Удивительно, что великое испытание Первой мировой войной в России не дало таких книг, как на Западе, где «Смерть героя» Р. Олдингтона, «Огонь» А. Барбюса, «Прощай, оружие» Э. Хемингуэя, «На Западном фронте без перемен» Э. Ремарка, «В стальных грозах» Э. Юнгера — только малая часть художественного и мемуарного массива о мировом побоище. У русских же из наиболее известного — небольшие сцены в «Тихом Доне», в «Хождении по мукам». Правда, было ещё трёхтомное «Преображение России», да не самое лучшее произведение советской эпохи. А солженицынский «Август четырнадцатого» — отклик во времени более поздний, нежели немецких, французских, английских писателей.
Но есть фронтовые письма, дневники, заметки русских участников Первой мировой войны.

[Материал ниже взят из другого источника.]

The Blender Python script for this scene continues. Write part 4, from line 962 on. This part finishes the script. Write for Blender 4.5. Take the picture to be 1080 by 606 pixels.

Фронтовые письма Снесарева — удивительный и по-своему единственный такого рода эпистолярный массив, по крайней мере из дошедших до нас. Письма с войны, в которых пересекаются и переплетаются военно-бытовое, историческое, философское, лирическое. Некоторые из них адресованы официальным организациям и общественным деятелям, друзьям и родственникам, но основная часть — это письма одному человеку. Письма жене. Это гимн семье. Сколько их, таковых писем, и открыток, и закрыток? Несколько лет длится война, и едва не каждый день Снесарев пишет их. А он не простой солдат, а командир, и времени в самый обрез. Он посвящает их жене, как воин, политик и как… поэт. Ожидающая его с войны жена в его обращении: «моя помощница, подруга, жена и владычица», «моё упование и надежда, мой домашний жертвенник, пред которым я стою на коленях и несу свои молитвы»; она и сероглазая жёнушка, и нежная полевая былинка, и беленький цветок, и сизокрылая голубка, и сокровище; то рыбка, то ласточка, то ангел-жёнушка, то лапушка-жёнушка, то… наседка, а то и Пенелопа — и всегда милая, дорогая, славная, ненаглядная, ласковая, золотая, даже алмазная и даже бриллиантовая. И всегда — единственная. И ещё сотни раз повторяется: наш выводок, наши малые, троица, три якоря — дети.